* What is being asked: Return each line of the listing below, unchanged, and omit the images.
★ ★ ★ ★ ★
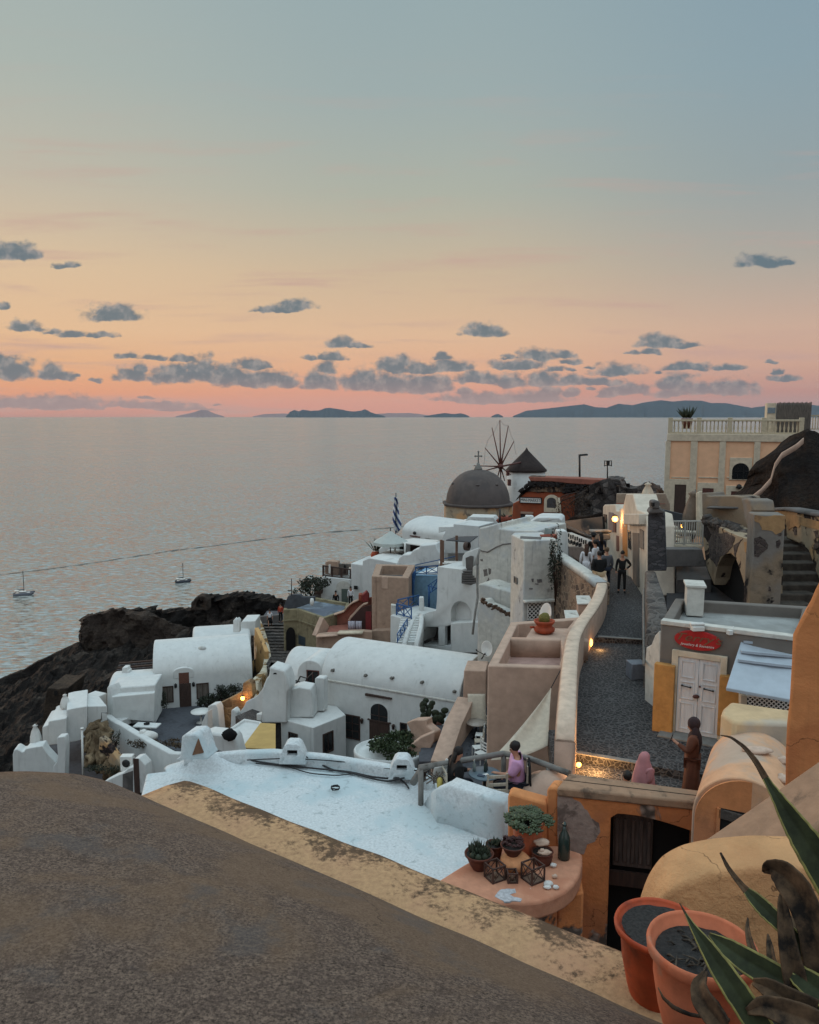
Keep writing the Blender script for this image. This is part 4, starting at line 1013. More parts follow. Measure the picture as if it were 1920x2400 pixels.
def chair(x,y,z,rz,m,label,name='chair',group=None,h=.9,blackcoat=False):
 t = thing(name,label,'chair',(x,y,z),group); T = Matrix.Translation((x,y,z)) @ Matrix.Rotation(rz,4,'Z')
 def nb(): b_ = MB(); b_.T = T; return b_
 b_ = nb(); b_.box((0,0,.44),(.42,.40,.035)); b_.build('seat',m,t,.01,1)
 for i in (-1,1):
  b_ = nb(); b_.bar((i * .19,.18,0),(i * .19,.18,.43),.035,.035); b_.build('leg',m,t)
  b_ = nb(); b_.bar((i * .19,-.18,0),(i * .19,-.20,h),.035,.035); b_.build('leg',m,t)
 b_ = nb()
 for zz in (.55,.68,.84): b_.box((0,-.2,zz),(.36,.022,.07))
 b_.build('backrest',m,t,.01,1); return t
cx,cy = atZ(Fc(492,350),TZ + .55).x,atZ(Fc(492,320),TZ + .6).y
chair(cx,cy + .1,TZ,.12,PALEW,'empty pale wooden slat back chair at the round table')
# street
def sheet(name,pts,z,m,label=None):
 mb = MB(); P_ = [Vector((x,y,z)) for x,y in pts]; mb.prism(P_,z - .5); return struct(mb.build(name,m))
S1,S2,S3 = -7.2,-7.03,-6.88
rl = atZ((1340,1764),S2); rr_ = atZ((1494,1790),S2); rdir = (rr_ - rl); re = rl + rdir * 4
sheet('lower_pavement',[(cbl.x - .1,cbl.y + .15),(cbr.x + 3,cbr.y - .3),(9,17.5),(3.2,17.5),(2.9,15)],S1,COBBLE)
e1,e2 = atZ((1395,1492),S3),atZ((1510,1501),S3)
mb = MB(); P_ = [rl,rr_,re,Vector((9.5,18,S2)),Vector((7.0,20.5,S2)),Vector((e2.x + .6,e2.y + .3,S2)),Vector((e1.x - .7,e1.y + .3,S2)),Vector((4.2,21.3,S2)),Vector((3.6,18.5,S2))]
mb.prism(P_,S2 - .6); struct(mb.build('cobbled_street',COBBLE))
mb = MB(); mb.prism([Vector((e1.x - .8,e1.y,S3)),Vector((e2.x + .8,e2.y - .05,S3)),Vector((9.6,33,S3)),Vector((8.8,38,S3)),Vector((8.0,44,S3)),Vector((6.0,44,S3)),Vector((6.3,36,S3)),Vector((7.1,30,S3)),Vector((6.0,26,S3))],S3 - .7); struct(mb.build('upper_street',COBBLE))
for nm,a,b_,z in (('kerb',atZ((1403,1493),S3),atZ((1506,1500),S3),S3),('kerb',atZ((1350,1766),S2),rr_,S2)):
 mb = MB(); mb.bar(a + Vector((0,.06,.006)),b_ + Vector((0,.06,.006)),.14,.02); struct(mb.build(nm,CONC))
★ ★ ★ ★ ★
* Solution for this problem:
Keep writing the Blender script for this image. This is part 4, starting at line 1013. More parts follow. Measure the picture as if it were 1920x2400 pixels.
def chair(x,y,z,rz,m,label,name='chair',group=None,h=.9,blackcoat=False):
 t = thing(name,label,'chair',(x,y,z),group); T = Matrix.Translation((x,y,z)) @ Matrix.Rotation(rz,4,'Z')
 def nb(): b_ = MB(); b_.T = T; return b_
 b_ = nb(); b_.box((0,0,.44),(.42,.40,.035)); b_.build('seat',m,t,.01,1)
 for i in (-1,1):
  b_ = nb(); b_.bar((i * .19,.18,0),(i * .19,.18,.43),.035,.035); b_.build('leg',m,t)
  b_ = nb(); b_.bar((i * .19,-.18,0),(i * .19,-.20,h),.035,.035); b_.build('leg',m,t)
 b_ = nb()
 for zz in (.55,.68,.84): b_.box((0,-.2,zz),(.36,.022,.07))
 b_.build('backrest',m,t,.01,1); return t
cx,cy = atZ(Fc(492,350),TZ + .55).x,atZ(Fc(492,320),TZ + .6).y
chair(cx,cy + .1,TZ,.12,PALEW,'empty pale wooden slat back chair at the round table')
# street
def sheet(name,pts,z,m,label=None):
 mb = MB(); P_ = [Vector((x,y,z)) for x,y in pts]; mb.prism(P_,z - .5); return struct(mb.build(name,m))
S1,S2,S3 = -7.2,-7.03,-6.88
rl = atZ((1340,1764),S2); rr_ = atZ((1494,1790),S2); rdir = (rr_ - rl); re = rl + rdir * 4
sheet('lower_pavement',[(cbl.x - .1,cbl.y + .15),(cbr.x + 3,cbr.y - .3),(9,17.5),(3.2,17.5),(2.9,15)],S1,COBBLE)
e1,e2 = atZ((1395,1492),S3),atZ((1510,1501),S3)
mb = MB(); P_ = [rl,rr_,re,Vector((9.5,18,S2)),Vector((7.0,20.5,S2)),Vector((e2.x + .6,e2.y + .3,S2)),Vector((e1.x - .7,e1.y + .3,S2)),Vector((4.2,21.3,S2)),Vector((3.6,18.5,S2))]
mb.prism(P_,S2 - .6); struct(mb.build('cobbled_street',COBBLE))
mb = MB(); mb.prism([Vector((e1.x - .8,e1.y,S3)),Vector((e2.x + .8,e2.y - .05,S3)),Vector((9.6,33,S3)),Vector((8.8,38,S3)),Vector((8.0,44,S3)),Vector((6.0,44,S3)),Vector((6.3,36,S3)),Vector((7.1,30,S3)),Vector((6.0,26,S3))],S3 - .7); struct(mb.build('upper_street',COBBLE))
for nm,a,b_,z in (('kerb',atZ((1403,1493),S3),atZ((1506,1500),S3),S3),('kerb',atZ((1350,1766),S2),rr_,S2)):
 mb = MB(); mb.bar(a + Vector((0,.06,.006)),b_ + Vector((0,.06,.006)),.14,.02); struct(mb.build(nm,CONC))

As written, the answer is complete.